RE: Suggestion
From: David Radcliffe <david.radcliffe_at_clockworkit.co.uk>
Date: Wed, 9 Jul 2014 13:14:39 +0100
Julian,
Thanks for considering my suggestion, and your detailed reply.
Yes, 'sparse branching' does nicely describe the effect I am trying to achieve. I do appreciate that any form of 'variants' is going to cause a management overhead.
The specific problems I'm trying to overcome are:
1. Parameter controlled functionality:
2. Conditional Compilation:
Maybe the question should be put to the SVN community, to see what other users feel about this?
I haven't had a chance to try implementing anything. If I get time, I might try the post-check-out script idea...
Thanks again, Dave Radcliffe
-----Original Message-----
Hi David.
Thank you for writing in with your suggestion. It took me a while to really grasp the essence of it, which I think is
Sparse branching at the granularity of text hunks
where by "branching" I just mean tracking parallel streams of development in some way.
Thinking about configuration management paradigms rather than the mechanism, the branching paradigm where you have observed the need for a different way of working, and where this probably makes the most sense, is what you describe as "different instances of an application (say for different customers)", which sounds like what I know as "variants". Variant branching is a form of divergent branching, as is release branching, but with variant branching you expect to maintain each of these streams in parallel with ongoing development, while keeping the differences between them. The ongoing development may involve making a development branch sometimes from the whole set of variants, or sometimes from just one variant. In other words, variant branching can be orthogonal to development- and release branching: it's another dimension on the branching graph.
Conditional compilation is one way to implement variants; full branches (as in Subversion) are another way; and you are proposing something that combines aspects of both as being a better way than either.
No matter what method is used to manage the variants, the overall complexity of configuration management is basically the same.
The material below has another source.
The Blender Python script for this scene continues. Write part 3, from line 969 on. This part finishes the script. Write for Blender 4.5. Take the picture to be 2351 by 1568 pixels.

The complexity, that is, of managing which bug fixes need to be applied to which configurations, how to share code between two similar configurations, tracking which configurations are in what state of development and testing, and so on. If you have many variants, some of which are perhaps related to each other in sub-groups, and if you have many feature branches and release branches, some of which perhaps branch the whole set of variants and some of which apply only to some specific variants, then the management is complex. That is its own level of complexity.
But let's look at what your suggestion *can* make simpler.
From a read-only point of view, what you propose is something like conditional compilation (e.g. '#if' in C code), except you want the non-compiled text to be entirely omitted from the working file. In that sense it is like branching. It is a form of "sparse" branching as only certain files, and certain hunks of text within each file, are specific to the branch, the rest being common to all branches (in this dimension of branching).
It seems to be this property -- sparse branching -- that could make the management simpler.
When you commit a change to the common code on one branch, that change immediately affects all the other branches as well. Unlike with full branching, the change is not gated through any separate process of merge/test/commit. That immediacy can be useful, but, when changing common code, often a developer is expected to test that all variants will still build and perhaps pass some tests. It would be useful to be able to generate all the variants without having to check in a change and check it out again. Presumably some sort of "svn variant-switch" function would be available to switch to another variant while keeping the local modifications in place -- at least if the local mods are in common code. If there are local mods in branch-specific code, this is harder, requiring another layer of temporary storage.
In comparison with
The developer also has the option of getting a "complete" checkout, but then that is not buildable so it's of limited use. But why not make this "complete" checkout be exactly defined by "#if" (or similar) parseable mark-up so that it can used to build one or many variants? Start thinking that way, and then the "single variant" checkout becomes more like a post-processing on the conditional compilation.
You sound unhappy with the mechanism and/or interface that Visual Studio provides for managing conditional compilation with '#if', describing it as "flaky". I don't really know what you mean by that. Is there something inherently wrong with that model of conditional compilation? What is the essence of the problem and what is needed for a better solution? Or is it just a poor implementation? (One useful thing is if you can grey-out or hide the code for other variants because it's not interesting most of the time. Some source code editors or IDEs will do that automatically for non-active #if clauses.)
What about editing and committing changes and merging fixes into multiple variants? How exactly is this made easier?
Have you ever tried your idea in any form? You could perhaps prototype it using '#if'
Anyway, I'd be happy to hear your further thoughts.